## Given task
Among the entries below, copy only the span from the line containing "Write the bpy" through the line containing "from mathutils import Vector". Do so exactly, and skip the pictures.

□ □ □ □ □ □ □

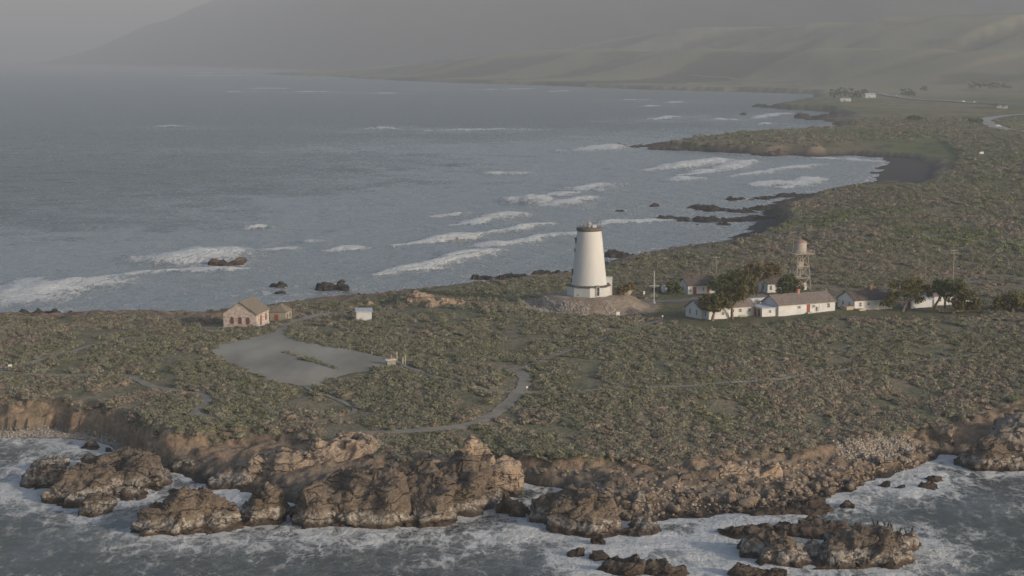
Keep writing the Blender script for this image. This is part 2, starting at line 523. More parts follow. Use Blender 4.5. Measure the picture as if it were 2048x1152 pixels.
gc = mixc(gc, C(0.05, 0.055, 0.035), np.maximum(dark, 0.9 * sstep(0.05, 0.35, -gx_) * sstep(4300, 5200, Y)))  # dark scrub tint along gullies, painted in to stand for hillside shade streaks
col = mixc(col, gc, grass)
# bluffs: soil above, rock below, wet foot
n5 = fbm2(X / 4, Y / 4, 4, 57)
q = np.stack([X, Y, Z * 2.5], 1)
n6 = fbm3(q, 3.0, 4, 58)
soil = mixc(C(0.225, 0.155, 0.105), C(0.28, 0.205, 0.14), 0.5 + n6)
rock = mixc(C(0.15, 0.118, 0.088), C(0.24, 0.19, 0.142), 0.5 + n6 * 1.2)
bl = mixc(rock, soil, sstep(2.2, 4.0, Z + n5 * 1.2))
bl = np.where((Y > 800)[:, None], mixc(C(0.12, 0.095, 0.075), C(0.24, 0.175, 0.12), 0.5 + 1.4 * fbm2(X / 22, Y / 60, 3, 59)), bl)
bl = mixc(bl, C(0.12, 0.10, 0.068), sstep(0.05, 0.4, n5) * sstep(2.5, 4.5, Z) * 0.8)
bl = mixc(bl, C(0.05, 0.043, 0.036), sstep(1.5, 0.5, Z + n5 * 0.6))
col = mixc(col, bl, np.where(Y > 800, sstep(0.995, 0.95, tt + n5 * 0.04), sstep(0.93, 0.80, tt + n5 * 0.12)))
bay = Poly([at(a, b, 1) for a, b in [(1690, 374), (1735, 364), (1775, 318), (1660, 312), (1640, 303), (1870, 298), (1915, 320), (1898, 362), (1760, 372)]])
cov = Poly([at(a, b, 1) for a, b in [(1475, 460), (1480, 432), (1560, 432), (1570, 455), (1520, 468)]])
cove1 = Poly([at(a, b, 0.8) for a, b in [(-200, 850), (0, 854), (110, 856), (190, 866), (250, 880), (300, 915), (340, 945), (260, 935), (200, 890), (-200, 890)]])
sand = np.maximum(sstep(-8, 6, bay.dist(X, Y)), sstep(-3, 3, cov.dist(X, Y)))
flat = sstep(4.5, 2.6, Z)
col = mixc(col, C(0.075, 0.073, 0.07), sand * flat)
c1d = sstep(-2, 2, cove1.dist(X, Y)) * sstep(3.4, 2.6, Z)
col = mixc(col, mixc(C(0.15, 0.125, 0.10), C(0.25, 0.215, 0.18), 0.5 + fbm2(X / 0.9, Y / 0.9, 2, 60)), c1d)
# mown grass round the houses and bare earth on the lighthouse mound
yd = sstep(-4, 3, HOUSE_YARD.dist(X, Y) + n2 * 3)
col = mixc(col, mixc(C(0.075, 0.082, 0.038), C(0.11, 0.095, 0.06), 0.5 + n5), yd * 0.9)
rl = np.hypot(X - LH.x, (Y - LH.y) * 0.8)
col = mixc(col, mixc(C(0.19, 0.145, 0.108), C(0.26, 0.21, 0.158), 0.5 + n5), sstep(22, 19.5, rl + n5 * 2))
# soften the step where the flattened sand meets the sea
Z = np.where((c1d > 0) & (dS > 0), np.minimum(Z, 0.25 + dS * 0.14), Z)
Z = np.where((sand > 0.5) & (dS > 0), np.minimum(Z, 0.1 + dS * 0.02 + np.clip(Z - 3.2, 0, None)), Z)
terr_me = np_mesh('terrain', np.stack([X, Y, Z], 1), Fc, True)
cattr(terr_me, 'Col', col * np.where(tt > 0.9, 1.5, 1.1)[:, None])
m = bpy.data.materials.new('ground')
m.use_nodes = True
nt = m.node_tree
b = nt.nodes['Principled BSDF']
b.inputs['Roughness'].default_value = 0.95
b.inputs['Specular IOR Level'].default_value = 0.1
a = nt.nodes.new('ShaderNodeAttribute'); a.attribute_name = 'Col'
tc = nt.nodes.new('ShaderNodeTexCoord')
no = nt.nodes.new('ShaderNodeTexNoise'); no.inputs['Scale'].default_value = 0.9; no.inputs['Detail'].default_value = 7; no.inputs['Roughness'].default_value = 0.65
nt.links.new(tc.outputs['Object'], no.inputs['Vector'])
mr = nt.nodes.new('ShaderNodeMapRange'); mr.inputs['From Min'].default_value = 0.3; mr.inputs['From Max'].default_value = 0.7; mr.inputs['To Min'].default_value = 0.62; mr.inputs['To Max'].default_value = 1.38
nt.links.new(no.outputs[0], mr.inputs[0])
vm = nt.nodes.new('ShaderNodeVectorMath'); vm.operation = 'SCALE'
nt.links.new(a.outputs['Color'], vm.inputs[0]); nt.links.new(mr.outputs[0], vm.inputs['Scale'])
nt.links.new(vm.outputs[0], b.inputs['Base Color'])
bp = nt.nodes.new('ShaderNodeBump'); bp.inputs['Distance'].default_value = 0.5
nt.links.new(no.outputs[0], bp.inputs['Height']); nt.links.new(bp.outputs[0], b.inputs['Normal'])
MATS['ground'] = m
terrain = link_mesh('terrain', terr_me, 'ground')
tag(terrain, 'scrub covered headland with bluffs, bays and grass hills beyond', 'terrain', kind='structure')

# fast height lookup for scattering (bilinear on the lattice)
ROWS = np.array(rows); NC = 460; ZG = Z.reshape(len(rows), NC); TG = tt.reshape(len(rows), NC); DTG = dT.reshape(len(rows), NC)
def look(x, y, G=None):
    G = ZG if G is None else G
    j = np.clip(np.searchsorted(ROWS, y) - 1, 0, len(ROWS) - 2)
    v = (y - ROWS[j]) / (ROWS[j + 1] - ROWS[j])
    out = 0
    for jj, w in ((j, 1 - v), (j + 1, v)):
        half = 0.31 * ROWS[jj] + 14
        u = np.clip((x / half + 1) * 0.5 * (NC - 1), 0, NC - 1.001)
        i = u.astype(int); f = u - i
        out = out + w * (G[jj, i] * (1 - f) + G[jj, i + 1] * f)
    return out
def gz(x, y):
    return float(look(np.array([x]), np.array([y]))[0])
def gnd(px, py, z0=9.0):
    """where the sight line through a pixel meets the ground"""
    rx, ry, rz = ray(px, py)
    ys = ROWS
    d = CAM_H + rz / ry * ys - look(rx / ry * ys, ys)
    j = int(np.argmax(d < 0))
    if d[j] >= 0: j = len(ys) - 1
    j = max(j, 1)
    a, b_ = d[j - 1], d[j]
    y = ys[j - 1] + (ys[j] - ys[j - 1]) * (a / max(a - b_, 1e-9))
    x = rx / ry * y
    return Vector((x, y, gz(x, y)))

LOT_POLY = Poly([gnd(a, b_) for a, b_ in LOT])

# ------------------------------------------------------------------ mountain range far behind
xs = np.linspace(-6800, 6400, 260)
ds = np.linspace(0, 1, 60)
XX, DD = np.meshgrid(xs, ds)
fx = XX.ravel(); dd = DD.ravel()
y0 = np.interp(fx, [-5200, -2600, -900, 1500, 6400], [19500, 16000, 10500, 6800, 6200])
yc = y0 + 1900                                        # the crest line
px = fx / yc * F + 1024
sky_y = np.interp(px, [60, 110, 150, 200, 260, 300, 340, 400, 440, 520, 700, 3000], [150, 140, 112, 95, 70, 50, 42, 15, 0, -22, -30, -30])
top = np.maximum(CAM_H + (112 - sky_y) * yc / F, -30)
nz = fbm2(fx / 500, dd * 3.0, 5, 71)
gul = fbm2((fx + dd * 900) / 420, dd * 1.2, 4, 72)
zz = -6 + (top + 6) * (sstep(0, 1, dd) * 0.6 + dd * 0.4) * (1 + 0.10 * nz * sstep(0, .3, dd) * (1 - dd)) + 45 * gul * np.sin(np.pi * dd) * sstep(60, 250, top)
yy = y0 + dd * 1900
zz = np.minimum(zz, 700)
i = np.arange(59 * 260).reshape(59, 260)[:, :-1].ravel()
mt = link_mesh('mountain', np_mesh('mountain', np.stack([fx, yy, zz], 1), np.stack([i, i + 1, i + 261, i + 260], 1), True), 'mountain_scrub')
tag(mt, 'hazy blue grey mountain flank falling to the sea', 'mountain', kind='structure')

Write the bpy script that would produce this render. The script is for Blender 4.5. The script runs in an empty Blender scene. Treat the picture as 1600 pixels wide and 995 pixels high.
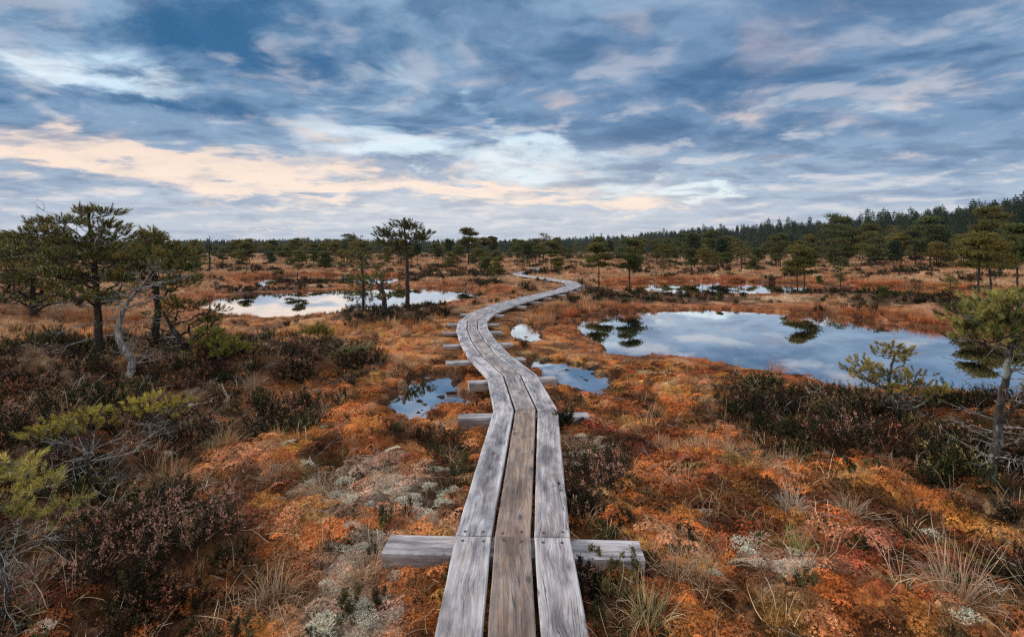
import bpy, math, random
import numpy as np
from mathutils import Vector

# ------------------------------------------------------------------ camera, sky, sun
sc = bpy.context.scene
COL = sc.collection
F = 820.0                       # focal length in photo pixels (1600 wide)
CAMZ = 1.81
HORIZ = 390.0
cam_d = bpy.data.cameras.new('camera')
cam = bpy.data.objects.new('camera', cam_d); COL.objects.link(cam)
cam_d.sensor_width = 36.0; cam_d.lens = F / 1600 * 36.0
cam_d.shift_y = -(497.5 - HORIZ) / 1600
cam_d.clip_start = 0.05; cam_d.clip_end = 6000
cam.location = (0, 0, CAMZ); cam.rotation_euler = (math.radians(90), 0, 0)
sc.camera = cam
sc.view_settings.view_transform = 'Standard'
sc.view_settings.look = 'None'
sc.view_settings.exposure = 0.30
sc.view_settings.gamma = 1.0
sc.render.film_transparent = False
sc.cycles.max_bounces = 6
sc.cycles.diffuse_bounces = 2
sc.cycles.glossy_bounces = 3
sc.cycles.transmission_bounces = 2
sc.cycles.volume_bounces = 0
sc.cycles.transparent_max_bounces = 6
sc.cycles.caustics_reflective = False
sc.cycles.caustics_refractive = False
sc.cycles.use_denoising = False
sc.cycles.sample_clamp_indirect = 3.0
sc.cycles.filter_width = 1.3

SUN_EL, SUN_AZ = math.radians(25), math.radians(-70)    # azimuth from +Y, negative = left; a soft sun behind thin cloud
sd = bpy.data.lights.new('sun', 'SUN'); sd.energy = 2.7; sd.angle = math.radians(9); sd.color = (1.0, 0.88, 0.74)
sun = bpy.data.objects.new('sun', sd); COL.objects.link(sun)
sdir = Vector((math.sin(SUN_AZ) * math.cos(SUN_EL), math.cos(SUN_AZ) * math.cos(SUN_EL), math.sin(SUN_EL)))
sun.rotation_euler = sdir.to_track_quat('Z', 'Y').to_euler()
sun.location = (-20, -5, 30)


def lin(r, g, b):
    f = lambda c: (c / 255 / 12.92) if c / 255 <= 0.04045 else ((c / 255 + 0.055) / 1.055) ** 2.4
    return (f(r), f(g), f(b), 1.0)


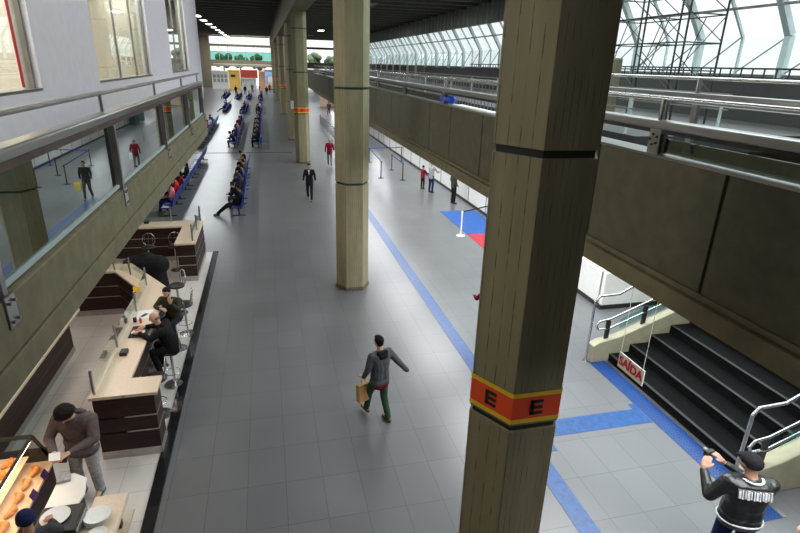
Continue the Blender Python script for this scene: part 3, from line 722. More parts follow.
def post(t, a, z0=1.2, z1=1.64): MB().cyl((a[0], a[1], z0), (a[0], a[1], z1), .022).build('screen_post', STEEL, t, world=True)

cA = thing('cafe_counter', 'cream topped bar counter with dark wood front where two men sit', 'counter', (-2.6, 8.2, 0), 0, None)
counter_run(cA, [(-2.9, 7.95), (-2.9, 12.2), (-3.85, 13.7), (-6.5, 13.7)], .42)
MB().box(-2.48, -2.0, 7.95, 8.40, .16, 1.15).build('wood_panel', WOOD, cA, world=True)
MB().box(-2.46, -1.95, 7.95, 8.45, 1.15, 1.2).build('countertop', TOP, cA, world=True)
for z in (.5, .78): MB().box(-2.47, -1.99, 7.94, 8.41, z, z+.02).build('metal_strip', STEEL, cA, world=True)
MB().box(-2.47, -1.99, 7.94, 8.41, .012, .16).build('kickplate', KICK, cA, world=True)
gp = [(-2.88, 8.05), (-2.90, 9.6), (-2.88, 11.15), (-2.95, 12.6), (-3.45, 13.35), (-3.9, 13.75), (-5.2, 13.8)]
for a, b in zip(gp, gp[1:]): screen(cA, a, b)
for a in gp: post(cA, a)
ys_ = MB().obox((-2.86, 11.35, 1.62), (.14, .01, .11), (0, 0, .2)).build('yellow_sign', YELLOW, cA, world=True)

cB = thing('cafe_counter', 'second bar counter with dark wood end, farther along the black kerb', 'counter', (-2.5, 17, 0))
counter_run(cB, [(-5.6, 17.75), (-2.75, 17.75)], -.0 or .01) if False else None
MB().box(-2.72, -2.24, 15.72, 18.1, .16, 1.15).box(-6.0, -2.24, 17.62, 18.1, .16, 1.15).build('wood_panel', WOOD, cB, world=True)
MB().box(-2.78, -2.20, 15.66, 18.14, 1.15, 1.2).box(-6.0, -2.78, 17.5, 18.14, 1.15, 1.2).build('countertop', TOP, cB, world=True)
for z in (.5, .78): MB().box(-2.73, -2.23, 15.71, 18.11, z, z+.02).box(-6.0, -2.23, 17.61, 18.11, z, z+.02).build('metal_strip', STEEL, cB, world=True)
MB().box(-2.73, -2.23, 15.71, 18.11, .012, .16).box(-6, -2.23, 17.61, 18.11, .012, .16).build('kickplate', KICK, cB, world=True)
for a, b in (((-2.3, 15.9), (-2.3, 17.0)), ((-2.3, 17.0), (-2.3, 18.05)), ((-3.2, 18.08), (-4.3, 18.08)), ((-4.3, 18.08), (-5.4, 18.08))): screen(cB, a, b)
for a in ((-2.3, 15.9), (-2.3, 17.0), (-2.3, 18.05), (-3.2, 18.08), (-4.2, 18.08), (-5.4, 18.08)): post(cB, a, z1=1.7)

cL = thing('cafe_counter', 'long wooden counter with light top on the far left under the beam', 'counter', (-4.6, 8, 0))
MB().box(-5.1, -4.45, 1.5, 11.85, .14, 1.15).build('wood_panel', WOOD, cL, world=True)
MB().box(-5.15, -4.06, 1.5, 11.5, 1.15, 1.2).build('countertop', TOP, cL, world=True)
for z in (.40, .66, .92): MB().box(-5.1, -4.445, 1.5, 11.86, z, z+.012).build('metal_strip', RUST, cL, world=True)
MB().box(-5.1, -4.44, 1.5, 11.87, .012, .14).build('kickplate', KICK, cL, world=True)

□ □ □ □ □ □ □

## The solution
Write the bpy script that would produce this render. The script is for Blender 4.5. The script runs in an empty Blender scene. Treat the picture as 1600 pixels wide and 995 pixels high.
import bpy, math, random
import numpy as np
from mathutils import Vector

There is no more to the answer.